If there is a legitimate struggle and fear blocking you doing the right thing, I advise just keeping in your mind to do the right thing and make that your goal. If you want to do that which is right, pray and ask God to help. If instead it’s more a case of “You do X for me and maybe I’ll do Y for you” then you simply need to repent. That’s not the attitude to have. That’s only doing the right thing if it works out for you, which is ultimately selfish.

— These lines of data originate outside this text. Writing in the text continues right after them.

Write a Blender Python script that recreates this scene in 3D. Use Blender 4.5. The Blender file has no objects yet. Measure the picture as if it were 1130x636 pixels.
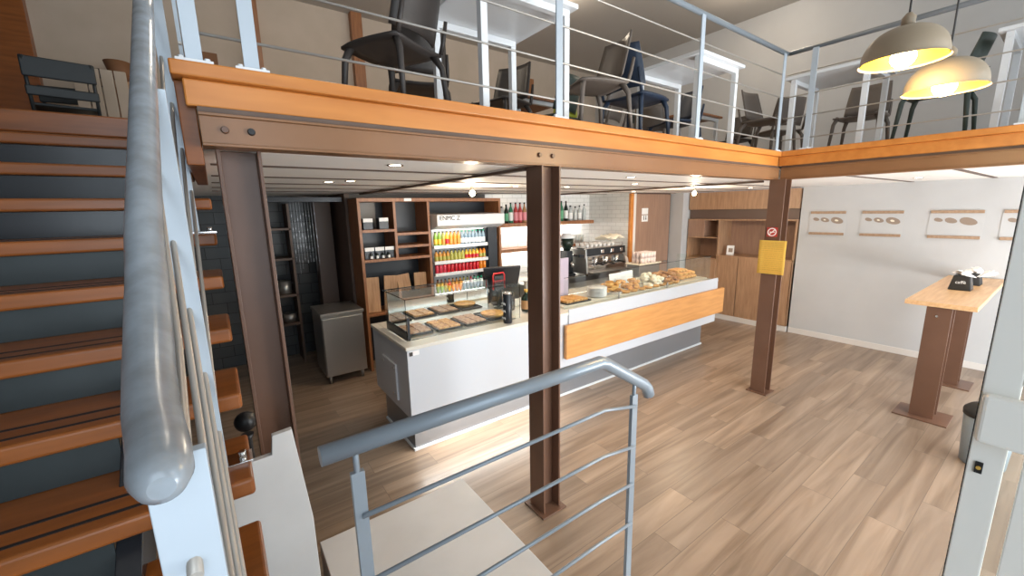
import bpy, math, random
from mathutils import Vector, Matrix, Euler
random.seed(7)
S = bpy.context.scene
C = S.collection
PI = math.pi

# ------------------------------------------------------------------ camera
W, H = 1130, 636
F = 448.9
yaw, pitch, roll = 0.948771438, 0.188745171, -0.020559881
fw = Vector((math.cos(pitch)*math.cos(yaw), math.cos(pitch)*math.sin(yaw), -math.sin(pitch)))
rt = Vector((math.sin(yaw), -math.cos(yaw), 0))
up = rt.cross(fw)
r2 = rt*math.cos(roll)+up*math.sin(roll)
u2 = -rt*math.sin(roll)+up*math.cos(roll)
cam = bpy.data.cameras.new('camera'); camo = bpy.data.objects.new('camera', cam); C.objects.link(camo)
cam.sensor_width = 36; cam.lens = 36*F/W; cam.clip_start = 0.05; cam.clip_end = 200
m = Matrix((r2, u2, -fw)).transposed().to_4x4(); m.translation = Vector((0, 0, 2.05))
camo.matrix_world = m
S.camera = camo

# ------------------------------------------------------------------ world, light, exposure
S.view_settings.view_transform = 'Standard'; S.view_settings.look = 'None'
S.view_settings.gamma = 1; S.view_settings.use_curve_mapping = False
S.view_settings.exposure = 0.18
wd = bpy.data.worlds.new('sky'); S.world = wd; wd.use_nodes = True
bg = wd.node_tree.nodes['Background']; bg.inputs[0].default_value = (.80, .90, 1.0, 1); bg.inputs[1].default_value = 1.0

def area(name, loc, rot, sx, sy, power, col):
    l = bpy.data.lights.new(name, 'AREA'); l.shape = 'RECTANGLE'; l.size = sx; l.size_y = sy
    l.energy = power; l.color = col
    o = bpy.data.objects.new(name, l); o.location = loc; o.rotation_euler = rot; C.objects.link(o); return o
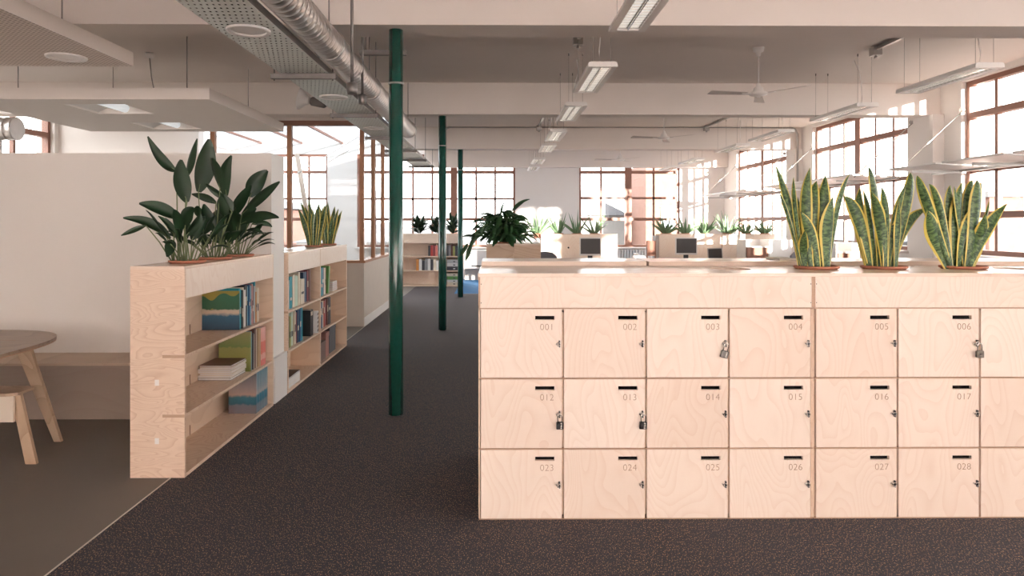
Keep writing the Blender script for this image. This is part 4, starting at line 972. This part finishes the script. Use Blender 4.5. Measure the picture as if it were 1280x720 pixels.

Consequences are a part of our actions and sometimes doing the right thing will not work out well, but it is still the right thing to do. If you want to know what excuse there is for not doing the right thing, bluntly, there isn’t. There can be reasons for not doing the right thing, but reasons are not justifications. When we stand before God, there will be no excuse for any time we’ve done the wrong thing. Of course, there are sins of ignorance and such, but the question is not over where we generally are unsure about the right thing to do, but when we know the right thing and come up with an excuse to do not do it.

Today, I recommend you start examining your life. What are you doing? Why are you doing it? What are you looking out for the most?